Not sure about that? Try leaving your hat on during a baseball game during the national anthem. Sure, people do it, but you can feel the hate coming off a huge percentage of the people around you. And every once in a while, you get to see someone volunteer to "remind" the offender what the fucking rules are, you fucking commie. My dad wasn't a postal clerk on a non-combat ship nowhere near the action in the same time frame as the a Vietnam War so you could go around leaving your hat on before a baseball game while some teenager fucks up the deeply mediocre song we're stuck with representing our country, asshole.
If you're not sure, here's what you do: you support the troops. Even if military service members are sexual assaulting one another at record rates.

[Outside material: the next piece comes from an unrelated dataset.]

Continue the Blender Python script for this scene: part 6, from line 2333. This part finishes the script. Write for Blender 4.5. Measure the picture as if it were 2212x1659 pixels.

Even if military spending is laughably, unnecessarily, unsustainably out of control at the obvious expense of literally every other fiscal need, you just give them the nonsensical things they ask for. Because that's what "support the troops" means: no questions, no pushback, total surrender.
The alternative is to publicly not perform guilt and abject prostration. And that makes you A Problem. Or possibly a Mexican. Either way, we're working on ways to refer you to proper authorities. Disrespect is unthinkable, let alone intolerable. Before you get too comfortable though, you'd be smart just to keep in mind: we'll decide what constitutes disrespect.